Exactly reproduce the lines from the top of the entries below through the line containing "cam_data.clip_start = 0.02;", with both ends included.

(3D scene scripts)
________________

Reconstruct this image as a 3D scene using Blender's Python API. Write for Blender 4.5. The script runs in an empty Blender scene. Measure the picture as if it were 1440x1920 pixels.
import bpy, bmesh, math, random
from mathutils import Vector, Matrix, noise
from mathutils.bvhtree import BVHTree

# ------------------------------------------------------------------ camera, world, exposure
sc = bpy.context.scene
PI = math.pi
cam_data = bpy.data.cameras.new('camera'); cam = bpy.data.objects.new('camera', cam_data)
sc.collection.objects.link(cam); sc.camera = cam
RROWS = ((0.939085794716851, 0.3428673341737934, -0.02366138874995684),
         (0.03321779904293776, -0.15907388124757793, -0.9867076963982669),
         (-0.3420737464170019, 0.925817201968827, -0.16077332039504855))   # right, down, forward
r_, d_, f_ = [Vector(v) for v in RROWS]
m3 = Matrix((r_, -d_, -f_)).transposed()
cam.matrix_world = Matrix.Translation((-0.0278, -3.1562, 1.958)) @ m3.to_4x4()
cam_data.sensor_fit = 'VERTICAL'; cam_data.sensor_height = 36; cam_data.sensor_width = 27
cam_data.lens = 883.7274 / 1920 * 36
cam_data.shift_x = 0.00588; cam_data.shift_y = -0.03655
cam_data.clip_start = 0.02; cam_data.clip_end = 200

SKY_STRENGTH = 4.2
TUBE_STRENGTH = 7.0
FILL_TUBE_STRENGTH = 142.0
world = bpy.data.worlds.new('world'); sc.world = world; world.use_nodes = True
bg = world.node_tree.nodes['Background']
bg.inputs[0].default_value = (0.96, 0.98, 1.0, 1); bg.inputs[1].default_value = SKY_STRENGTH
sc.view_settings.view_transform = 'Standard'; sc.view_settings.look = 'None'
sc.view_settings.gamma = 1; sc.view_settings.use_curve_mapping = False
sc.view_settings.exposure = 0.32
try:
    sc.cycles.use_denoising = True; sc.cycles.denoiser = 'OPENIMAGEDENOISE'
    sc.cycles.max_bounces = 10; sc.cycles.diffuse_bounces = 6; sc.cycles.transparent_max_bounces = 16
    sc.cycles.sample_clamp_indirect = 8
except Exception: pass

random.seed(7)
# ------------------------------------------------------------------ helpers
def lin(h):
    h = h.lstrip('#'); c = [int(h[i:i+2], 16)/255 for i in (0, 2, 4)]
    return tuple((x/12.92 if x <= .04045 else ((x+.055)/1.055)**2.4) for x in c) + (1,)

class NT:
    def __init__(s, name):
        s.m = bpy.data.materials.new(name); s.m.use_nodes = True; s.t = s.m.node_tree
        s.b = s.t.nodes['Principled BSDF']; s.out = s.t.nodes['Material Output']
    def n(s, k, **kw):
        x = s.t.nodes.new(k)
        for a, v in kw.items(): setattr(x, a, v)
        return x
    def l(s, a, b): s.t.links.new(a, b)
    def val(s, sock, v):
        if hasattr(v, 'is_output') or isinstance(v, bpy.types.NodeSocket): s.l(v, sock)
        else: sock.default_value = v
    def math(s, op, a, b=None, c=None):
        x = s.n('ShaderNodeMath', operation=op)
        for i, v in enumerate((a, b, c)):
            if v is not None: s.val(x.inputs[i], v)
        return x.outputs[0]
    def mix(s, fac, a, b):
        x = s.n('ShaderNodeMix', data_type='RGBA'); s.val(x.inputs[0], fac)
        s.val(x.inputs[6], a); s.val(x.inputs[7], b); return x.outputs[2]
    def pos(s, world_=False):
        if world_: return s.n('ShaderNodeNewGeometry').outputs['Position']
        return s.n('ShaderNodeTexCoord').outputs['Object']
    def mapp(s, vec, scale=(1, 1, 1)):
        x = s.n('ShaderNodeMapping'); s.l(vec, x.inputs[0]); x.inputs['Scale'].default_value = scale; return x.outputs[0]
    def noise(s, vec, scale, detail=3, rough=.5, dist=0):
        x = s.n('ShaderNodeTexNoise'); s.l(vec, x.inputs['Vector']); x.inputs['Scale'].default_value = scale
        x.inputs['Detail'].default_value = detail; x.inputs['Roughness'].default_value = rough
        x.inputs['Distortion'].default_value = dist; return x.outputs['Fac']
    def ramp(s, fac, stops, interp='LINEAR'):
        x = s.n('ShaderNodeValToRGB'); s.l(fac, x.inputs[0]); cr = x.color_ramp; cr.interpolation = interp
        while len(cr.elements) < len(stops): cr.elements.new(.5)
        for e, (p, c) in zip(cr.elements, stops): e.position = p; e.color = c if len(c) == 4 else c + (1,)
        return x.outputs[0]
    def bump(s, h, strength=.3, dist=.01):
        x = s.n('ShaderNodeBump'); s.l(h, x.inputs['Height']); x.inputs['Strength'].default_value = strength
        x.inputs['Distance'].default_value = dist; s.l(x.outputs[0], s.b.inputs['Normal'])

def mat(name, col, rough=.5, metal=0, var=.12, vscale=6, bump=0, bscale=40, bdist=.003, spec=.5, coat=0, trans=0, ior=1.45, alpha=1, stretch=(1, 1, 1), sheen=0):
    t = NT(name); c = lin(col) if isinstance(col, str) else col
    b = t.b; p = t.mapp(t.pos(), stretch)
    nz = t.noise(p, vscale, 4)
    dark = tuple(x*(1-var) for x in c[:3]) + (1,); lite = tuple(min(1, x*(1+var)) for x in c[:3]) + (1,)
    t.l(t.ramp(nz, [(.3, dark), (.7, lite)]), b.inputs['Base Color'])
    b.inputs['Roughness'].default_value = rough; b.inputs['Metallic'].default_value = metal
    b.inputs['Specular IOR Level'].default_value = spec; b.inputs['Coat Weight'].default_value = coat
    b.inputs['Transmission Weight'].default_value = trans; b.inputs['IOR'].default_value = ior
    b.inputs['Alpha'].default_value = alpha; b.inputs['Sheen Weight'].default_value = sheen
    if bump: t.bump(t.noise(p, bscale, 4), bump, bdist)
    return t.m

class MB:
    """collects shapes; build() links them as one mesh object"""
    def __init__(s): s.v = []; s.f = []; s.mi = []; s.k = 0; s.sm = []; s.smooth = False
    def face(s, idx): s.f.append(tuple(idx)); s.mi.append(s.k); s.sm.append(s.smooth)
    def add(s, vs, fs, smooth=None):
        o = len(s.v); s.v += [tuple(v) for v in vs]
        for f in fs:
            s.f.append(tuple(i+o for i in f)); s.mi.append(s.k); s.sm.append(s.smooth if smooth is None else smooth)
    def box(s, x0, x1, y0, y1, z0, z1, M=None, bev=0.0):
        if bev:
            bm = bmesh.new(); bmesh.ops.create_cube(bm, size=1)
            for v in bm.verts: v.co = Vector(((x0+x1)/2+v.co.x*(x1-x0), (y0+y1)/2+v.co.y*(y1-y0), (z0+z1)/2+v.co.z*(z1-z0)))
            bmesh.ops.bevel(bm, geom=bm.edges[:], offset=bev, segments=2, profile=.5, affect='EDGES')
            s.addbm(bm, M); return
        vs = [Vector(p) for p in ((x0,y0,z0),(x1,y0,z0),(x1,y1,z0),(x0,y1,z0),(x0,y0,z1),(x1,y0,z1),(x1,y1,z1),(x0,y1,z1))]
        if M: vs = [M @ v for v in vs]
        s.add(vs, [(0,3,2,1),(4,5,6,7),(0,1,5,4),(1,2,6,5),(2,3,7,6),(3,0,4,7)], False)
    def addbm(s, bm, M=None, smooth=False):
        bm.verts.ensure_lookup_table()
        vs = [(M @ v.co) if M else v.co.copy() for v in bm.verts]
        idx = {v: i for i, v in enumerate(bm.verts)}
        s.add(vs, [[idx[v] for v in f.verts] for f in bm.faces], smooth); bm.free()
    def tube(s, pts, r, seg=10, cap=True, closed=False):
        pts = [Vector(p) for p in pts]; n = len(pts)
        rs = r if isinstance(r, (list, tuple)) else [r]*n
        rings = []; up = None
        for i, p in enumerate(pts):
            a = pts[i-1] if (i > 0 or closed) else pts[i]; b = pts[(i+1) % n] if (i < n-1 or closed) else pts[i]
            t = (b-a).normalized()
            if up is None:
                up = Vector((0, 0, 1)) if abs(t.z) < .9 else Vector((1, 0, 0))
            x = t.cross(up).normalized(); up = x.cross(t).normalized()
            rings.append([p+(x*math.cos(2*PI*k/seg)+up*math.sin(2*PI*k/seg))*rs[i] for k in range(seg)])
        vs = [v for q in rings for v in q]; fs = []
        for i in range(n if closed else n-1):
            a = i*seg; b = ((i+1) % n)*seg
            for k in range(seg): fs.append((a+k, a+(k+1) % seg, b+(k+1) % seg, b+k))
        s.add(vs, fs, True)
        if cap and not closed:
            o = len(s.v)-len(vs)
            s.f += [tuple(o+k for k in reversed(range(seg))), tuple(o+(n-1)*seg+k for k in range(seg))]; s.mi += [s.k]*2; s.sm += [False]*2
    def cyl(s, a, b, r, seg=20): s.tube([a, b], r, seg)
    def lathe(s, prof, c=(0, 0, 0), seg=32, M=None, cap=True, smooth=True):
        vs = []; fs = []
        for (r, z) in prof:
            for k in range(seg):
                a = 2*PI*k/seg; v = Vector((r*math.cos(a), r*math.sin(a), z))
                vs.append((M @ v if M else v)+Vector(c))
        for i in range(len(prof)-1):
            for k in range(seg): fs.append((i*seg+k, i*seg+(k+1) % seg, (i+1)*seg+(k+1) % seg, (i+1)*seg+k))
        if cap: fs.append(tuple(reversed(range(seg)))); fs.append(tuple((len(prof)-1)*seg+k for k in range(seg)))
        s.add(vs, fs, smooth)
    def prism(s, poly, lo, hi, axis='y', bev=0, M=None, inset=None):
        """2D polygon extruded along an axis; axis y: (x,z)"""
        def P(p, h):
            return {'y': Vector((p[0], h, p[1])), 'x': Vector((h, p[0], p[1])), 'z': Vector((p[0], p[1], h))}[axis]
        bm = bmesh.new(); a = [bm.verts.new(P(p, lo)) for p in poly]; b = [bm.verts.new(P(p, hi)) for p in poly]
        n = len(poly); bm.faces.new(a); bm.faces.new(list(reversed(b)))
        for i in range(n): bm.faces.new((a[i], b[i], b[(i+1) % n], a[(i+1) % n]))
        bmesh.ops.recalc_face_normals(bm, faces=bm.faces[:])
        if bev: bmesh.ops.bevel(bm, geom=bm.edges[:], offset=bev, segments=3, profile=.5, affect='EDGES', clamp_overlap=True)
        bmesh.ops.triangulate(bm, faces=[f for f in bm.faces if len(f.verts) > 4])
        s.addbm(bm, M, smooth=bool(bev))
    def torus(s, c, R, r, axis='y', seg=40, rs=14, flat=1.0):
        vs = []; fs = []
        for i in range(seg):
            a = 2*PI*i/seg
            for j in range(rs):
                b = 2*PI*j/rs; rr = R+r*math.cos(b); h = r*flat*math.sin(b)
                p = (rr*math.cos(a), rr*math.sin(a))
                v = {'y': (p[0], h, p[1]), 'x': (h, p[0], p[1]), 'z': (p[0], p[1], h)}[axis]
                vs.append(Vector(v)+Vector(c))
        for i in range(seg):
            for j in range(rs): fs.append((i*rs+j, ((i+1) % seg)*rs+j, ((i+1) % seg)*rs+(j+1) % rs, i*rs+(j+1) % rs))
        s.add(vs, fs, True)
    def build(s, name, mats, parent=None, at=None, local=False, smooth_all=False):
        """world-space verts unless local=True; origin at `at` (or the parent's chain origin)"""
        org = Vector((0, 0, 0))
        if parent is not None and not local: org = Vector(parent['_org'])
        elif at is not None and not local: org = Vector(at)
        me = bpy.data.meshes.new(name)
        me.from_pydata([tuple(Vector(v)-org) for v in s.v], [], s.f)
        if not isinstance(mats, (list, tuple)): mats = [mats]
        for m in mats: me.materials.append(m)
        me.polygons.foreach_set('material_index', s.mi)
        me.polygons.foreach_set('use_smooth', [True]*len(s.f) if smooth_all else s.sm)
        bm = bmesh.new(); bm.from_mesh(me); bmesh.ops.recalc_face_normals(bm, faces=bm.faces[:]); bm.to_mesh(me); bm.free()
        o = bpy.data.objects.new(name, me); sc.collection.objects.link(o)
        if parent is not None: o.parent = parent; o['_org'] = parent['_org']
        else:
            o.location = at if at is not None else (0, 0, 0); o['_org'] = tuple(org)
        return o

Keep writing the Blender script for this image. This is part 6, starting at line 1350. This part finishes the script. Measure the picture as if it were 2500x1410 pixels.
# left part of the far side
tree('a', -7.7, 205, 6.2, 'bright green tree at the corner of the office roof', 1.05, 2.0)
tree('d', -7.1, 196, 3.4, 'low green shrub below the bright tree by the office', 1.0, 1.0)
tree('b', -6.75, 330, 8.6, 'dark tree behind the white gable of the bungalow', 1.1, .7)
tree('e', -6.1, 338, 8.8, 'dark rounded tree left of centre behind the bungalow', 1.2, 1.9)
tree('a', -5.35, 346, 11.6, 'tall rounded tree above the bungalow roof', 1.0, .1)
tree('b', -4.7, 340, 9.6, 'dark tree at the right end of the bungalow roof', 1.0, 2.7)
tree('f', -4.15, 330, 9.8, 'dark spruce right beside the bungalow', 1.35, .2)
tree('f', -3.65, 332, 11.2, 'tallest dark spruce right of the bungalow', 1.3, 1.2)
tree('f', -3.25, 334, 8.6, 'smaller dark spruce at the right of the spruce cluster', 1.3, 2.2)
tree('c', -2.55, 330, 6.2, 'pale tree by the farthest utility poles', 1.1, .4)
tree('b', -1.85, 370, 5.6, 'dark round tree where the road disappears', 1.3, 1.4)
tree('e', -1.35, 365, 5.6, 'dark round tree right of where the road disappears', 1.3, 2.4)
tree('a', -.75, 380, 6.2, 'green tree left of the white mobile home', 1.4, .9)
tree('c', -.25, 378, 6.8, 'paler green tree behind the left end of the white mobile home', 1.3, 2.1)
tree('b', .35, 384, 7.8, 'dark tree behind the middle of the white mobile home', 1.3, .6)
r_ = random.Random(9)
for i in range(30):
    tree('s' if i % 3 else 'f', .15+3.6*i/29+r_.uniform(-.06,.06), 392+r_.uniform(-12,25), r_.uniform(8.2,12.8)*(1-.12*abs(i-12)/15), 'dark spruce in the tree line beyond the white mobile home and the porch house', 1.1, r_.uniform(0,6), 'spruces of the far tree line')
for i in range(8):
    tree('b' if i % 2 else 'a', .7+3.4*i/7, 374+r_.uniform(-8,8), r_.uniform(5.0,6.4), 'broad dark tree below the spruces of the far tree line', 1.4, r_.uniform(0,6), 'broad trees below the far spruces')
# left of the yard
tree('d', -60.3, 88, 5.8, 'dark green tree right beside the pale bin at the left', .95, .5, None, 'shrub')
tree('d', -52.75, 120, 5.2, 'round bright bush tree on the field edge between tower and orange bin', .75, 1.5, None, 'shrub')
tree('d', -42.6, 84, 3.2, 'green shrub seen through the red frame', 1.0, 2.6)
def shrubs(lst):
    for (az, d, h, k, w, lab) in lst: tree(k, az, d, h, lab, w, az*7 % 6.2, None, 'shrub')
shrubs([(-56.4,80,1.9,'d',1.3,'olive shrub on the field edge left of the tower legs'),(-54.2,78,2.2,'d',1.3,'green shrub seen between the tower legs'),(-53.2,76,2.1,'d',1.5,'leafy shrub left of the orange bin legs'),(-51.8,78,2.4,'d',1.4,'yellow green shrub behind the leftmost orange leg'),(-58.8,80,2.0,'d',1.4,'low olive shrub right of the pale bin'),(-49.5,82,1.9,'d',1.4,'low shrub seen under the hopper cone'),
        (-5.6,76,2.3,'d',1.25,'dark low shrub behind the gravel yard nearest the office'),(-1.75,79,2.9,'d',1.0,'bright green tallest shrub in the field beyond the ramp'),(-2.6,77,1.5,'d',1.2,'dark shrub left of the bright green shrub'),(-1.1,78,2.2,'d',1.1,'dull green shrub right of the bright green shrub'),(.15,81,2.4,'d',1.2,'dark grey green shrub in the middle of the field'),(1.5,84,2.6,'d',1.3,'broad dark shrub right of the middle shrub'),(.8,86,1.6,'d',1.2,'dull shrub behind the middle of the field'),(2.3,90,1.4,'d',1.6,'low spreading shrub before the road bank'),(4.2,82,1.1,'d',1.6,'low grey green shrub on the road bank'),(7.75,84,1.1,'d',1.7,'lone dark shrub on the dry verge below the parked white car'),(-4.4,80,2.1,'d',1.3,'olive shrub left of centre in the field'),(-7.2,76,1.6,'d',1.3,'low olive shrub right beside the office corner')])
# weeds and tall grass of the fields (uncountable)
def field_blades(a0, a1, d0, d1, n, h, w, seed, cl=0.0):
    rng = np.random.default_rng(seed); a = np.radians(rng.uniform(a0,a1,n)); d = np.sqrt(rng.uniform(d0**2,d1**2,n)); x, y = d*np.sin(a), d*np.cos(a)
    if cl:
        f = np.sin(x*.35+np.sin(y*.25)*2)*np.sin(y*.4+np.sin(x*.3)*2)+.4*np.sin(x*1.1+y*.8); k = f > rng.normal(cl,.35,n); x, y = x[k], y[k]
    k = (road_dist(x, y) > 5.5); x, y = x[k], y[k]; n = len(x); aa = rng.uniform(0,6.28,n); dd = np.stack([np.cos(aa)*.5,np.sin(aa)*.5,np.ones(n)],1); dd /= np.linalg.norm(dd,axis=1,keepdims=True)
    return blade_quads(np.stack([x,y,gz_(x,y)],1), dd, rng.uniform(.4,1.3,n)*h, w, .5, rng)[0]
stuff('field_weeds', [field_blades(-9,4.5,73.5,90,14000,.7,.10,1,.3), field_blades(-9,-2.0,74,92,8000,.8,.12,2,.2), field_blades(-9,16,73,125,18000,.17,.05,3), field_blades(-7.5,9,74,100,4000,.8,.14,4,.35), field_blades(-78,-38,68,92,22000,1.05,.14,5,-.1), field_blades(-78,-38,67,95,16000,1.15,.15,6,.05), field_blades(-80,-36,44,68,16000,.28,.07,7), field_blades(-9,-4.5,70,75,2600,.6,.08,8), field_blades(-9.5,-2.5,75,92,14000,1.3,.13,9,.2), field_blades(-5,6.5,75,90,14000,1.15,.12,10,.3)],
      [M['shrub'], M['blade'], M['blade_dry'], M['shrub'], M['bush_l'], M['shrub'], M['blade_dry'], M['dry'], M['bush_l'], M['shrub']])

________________

**Full answer**
Reconstruct this image as a 3D scene using Blender's Python API. Write for Blender 4.5. The script runs in an empty Blender scene. Measure the picture as if it were 1440x1920 pixels.
import bpy, bmesh, math, random
from mathutils import Vector, Matrix, noise
from mathutils.bvhtree import BVHTree

# ------------------------------------------------------------------ camera, world, exposure
sc = bpy.context.scene
PI = math.pi
cam_data = bpy.data.cameras.new('camera'); cam = bpy.data.objects.new('camera', cam_data)
sc.collection.objects.link(cam); sc.camera = cam
RROWS = ((0.939085794716851, 0.3428673341737934, -0.02366138874995684),
         (0.03321779904293776, -0.15907388124757793, -0.9867076963982669),
         (-0.3420737464170019, 0.925817201968827, -0.16077332039504855))   # right, down, forward
r_, d_, f_ = [Vector(v) for v in RROWS]
m3 = Matrix((r_, -d_, -f_)).transposed()
cam.matrix_world = Matrix.Translation((-0.0278, -3.1562, 1.958)) @ m3.to_4x4()
cam_data.sensor_fit = 'VERTICAL'; cam_data.sensor_height = 36; cam_data.sensor_width = 27
cam_data.lens = 883.7274 / 1920 * 36
cam_data.shift_x = 0.00588; cam_data.shift_y = -0.03655
cam_data.clip_start = 0.02; cam_data.clip_end = 200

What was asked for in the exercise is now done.